With the latest science on the pace of arctic ice melts and the ever-increasing threat of passing crucial climate tipping points, it has become clear that taking strong and urgent action on climate change is imperative. What could be easier than placing a moratorium on logging of native forests to ensure one of our most effective carbon stores are protected?
Tillack believes that the best way to help secure a safe climate is to take action to convince our politicians to make sure Australia adopts strong emissions-reductions targets. “Australia should help peak global emissions by 2015 by making deep and early cuts in our domestic industrial emissions and immediately protect our biodiverse forests. We also need to undertake a full account of the biodiversity values and carbon storage in our forests and native vegetation”, she said.
“We could create a biodiversity fund to support local community-based projects for restoring degraded forests and natural ecosystems across Australia. This could also fund a just transition for forestry workers currently logging biodiverse carbon dense forests, so they can gain long term employment in a plantation based forestry industry that could provide us with all of our domestic wood and paper needs.”
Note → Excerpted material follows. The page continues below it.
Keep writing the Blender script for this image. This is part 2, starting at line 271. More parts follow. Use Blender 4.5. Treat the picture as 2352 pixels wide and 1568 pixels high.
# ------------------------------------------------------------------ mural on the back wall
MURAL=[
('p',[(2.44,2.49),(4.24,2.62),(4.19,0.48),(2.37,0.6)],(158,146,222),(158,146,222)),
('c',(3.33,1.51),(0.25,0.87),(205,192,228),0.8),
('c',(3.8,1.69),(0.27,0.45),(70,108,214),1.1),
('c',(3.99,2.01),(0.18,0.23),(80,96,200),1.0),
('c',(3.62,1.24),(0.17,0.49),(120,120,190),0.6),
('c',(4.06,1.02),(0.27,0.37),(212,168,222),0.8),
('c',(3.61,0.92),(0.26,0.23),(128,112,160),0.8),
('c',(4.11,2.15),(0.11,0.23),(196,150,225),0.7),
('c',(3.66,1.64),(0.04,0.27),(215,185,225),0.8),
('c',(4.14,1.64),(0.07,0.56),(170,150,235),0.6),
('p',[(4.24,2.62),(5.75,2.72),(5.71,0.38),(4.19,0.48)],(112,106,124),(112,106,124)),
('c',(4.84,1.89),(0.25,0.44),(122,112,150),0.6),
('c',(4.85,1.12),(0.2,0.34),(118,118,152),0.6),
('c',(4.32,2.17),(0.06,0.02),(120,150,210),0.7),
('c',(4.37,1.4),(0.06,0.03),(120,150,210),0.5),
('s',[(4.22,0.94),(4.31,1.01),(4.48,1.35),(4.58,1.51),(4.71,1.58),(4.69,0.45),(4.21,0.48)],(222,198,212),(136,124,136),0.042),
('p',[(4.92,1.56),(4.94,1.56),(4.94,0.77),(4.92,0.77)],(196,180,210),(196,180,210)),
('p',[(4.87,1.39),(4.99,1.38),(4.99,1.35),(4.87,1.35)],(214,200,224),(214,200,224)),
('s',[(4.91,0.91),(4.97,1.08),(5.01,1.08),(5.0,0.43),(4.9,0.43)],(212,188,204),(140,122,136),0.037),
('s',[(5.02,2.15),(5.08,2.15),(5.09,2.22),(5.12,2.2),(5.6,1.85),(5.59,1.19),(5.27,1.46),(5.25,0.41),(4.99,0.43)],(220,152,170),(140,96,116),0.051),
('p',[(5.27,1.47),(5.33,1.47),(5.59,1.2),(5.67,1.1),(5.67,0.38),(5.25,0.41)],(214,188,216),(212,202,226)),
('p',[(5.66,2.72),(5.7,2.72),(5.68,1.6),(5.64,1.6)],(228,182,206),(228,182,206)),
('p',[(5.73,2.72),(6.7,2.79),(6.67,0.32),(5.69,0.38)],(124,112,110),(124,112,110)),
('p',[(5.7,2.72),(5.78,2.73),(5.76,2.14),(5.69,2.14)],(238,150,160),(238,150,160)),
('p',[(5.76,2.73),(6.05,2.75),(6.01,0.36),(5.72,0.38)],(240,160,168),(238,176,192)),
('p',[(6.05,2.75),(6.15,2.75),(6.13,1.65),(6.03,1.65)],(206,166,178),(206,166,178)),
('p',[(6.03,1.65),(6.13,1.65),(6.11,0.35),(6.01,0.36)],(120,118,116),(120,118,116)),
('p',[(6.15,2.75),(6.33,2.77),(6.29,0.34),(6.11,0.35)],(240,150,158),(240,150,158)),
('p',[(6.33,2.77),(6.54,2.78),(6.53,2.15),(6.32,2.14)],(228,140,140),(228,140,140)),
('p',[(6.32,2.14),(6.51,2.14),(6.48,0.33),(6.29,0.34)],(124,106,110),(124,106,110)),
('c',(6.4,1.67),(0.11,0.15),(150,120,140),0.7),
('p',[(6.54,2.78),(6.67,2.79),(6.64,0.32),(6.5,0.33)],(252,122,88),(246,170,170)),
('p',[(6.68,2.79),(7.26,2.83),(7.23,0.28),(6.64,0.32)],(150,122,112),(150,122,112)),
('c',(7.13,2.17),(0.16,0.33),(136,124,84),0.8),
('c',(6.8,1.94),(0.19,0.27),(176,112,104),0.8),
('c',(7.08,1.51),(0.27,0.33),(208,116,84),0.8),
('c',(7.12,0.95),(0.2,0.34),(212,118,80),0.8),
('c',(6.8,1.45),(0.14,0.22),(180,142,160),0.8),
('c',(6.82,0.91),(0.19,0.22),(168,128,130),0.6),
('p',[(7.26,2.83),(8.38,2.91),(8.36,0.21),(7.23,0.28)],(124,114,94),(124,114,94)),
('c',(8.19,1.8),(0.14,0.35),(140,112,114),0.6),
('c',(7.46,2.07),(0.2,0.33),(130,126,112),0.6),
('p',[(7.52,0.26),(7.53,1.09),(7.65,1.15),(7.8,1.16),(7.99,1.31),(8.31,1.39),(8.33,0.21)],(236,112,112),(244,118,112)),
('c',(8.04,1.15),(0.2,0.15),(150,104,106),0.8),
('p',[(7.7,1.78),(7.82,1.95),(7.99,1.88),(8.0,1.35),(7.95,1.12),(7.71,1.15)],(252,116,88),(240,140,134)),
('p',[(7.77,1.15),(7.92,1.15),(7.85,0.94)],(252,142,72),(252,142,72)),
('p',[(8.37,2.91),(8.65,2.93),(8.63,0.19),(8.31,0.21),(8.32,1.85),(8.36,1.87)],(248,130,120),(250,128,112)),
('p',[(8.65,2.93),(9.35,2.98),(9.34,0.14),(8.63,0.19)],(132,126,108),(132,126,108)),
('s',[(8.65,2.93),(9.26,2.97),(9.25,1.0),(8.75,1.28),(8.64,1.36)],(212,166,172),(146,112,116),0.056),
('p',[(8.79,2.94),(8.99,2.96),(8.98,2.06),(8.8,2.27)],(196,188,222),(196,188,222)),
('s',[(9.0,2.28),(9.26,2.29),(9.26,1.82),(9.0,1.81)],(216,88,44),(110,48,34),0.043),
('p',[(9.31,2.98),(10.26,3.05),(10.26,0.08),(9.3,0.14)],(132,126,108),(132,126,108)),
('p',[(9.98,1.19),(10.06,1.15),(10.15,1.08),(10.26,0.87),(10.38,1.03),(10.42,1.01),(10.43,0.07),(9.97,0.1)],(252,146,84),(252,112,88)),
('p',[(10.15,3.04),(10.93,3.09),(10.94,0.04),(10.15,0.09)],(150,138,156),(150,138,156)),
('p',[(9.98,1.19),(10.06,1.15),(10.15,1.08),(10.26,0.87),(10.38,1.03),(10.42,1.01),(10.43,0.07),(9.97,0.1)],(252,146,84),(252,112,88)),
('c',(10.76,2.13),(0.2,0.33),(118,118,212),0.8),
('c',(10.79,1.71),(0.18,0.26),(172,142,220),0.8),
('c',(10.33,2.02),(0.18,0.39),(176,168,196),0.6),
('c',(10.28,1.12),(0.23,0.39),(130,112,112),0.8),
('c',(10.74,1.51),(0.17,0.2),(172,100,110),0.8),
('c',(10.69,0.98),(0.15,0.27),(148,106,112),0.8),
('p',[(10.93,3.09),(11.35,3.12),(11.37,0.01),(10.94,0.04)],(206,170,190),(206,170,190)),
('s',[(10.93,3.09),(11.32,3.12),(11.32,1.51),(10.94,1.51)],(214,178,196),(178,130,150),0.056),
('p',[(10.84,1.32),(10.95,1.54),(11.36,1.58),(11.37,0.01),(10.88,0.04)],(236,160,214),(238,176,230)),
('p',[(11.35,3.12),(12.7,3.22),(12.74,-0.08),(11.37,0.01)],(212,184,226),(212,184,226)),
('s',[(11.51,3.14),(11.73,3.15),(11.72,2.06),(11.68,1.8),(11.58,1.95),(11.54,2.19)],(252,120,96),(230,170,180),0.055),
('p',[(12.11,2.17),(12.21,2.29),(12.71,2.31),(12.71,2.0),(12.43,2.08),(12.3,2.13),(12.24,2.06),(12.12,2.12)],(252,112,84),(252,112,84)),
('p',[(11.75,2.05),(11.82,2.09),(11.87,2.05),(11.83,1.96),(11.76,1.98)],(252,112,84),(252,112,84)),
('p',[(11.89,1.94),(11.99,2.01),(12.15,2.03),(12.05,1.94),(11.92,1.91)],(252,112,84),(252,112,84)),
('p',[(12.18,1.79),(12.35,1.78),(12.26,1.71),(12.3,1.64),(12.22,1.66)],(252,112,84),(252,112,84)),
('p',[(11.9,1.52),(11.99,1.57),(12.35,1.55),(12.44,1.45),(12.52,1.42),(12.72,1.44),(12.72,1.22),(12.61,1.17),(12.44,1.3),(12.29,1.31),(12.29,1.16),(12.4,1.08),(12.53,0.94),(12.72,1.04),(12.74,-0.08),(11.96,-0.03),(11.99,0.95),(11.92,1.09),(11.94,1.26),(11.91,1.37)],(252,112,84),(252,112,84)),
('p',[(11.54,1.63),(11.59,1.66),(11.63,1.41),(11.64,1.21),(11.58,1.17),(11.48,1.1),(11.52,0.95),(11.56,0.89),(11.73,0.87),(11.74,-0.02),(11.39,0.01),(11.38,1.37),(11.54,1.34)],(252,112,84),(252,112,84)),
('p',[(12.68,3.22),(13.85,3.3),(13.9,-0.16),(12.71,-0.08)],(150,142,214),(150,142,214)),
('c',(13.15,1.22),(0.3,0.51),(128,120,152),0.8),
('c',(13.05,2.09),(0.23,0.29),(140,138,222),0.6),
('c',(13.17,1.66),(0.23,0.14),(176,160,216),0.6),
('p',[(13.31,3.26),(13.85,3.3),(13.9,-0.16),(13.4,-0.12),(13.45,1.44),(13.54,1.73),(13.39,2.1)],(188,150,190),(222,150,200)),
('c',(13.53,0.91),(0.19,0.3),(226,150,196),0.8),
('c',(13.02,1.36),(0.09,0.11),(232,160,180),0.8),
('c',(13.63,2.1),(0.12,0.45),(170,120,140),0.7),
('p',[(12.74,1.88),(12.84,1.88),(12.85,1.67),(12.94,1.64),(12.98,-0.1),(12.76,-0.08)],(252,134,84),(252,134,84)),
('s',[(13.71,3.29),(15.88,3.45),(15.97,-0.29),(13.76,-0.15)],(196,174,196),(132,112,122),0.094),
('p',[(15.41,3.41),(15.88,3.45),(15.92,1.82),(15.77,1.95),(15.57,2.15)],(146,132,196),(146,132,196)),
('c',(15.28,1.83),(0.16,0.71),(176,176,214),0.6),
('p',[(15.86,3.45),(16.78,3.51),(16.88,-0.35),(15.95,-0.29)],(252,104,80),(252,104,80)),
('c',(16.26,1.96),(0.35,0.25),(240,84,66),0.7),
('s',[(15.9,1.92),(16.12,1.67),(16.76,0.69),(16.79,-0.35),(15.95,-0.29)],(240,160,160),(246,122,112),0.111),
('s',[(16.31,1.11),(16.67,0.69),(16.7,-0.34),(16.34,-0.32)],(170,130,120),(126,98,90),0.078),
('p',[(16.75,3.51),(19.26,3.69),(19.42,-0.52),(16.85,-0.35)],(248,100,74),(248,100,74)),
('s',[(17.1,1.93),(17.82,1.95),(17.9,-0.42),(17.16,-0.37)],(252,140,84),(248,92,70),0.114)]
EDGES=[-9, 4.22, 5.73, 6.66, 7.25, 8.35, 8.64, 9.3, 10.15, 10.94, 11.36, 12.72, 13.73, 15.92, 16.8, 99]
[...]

At the moment we don’t account for our emissions from managed forests’’ or the logging of native forests. Tillack said that “the proposed CPRS scheme aims to include forests in 2010. This could result in economic incentives for big companies to plant plantations for carbon credits and log native forests for ongoing woodchips exports and wood products. Hence most environment groups do not want forests included in the CPRS, and have asked the government to ensure that the protection of forests is a complimentary measure, and part of a suite of measures to solve the climate change problem.”
{The Burning Season} plugs a website called
Ten Things You Can Do’’, which claims that sustainability and abundance can ``co-exist’’ and “the businessman and the environmentalist can join forces”. It promotes many actions related to changing our own lifestyles or donating money, such as using your car less, choosing energy efficient appliances, reducing meat consumption and donating to various rainforest conservation or orangutan protection schemes. Fortunately, it also promotes broader action such as becoming “a visionary leader in your community”, checking out the Australian Conservation Foundation Green Collar Jobs website, signing Greenpeace’s petition for a 100% renewable energy future, encouraging school tree-planting schemes, taking part in debates around the Copenhagen UN Climate Change Conference and joining the Australian Youth Climate Coalition.
System change
However throughout the film it promotes the idea that one person can make a difference. The idea of collective political action is not even hinted at. Of course, it is true that one person can achieve a great deal, but faced with the biggest global crisis in history, what we need most of all is system change. We need to change how things are produced (especially electricity), how people travel from A to B, how food is grown and how our natural resources are used.
Powerful corporate interests currently have a lot of influence over these things, meaning that we need to use the untapped power we all have when we join together – people’s power — to plot our path towards a new sustainable society and to push our governments to act. Discussing and debating the issues presented by The Burning Season could be a helpful step along this path.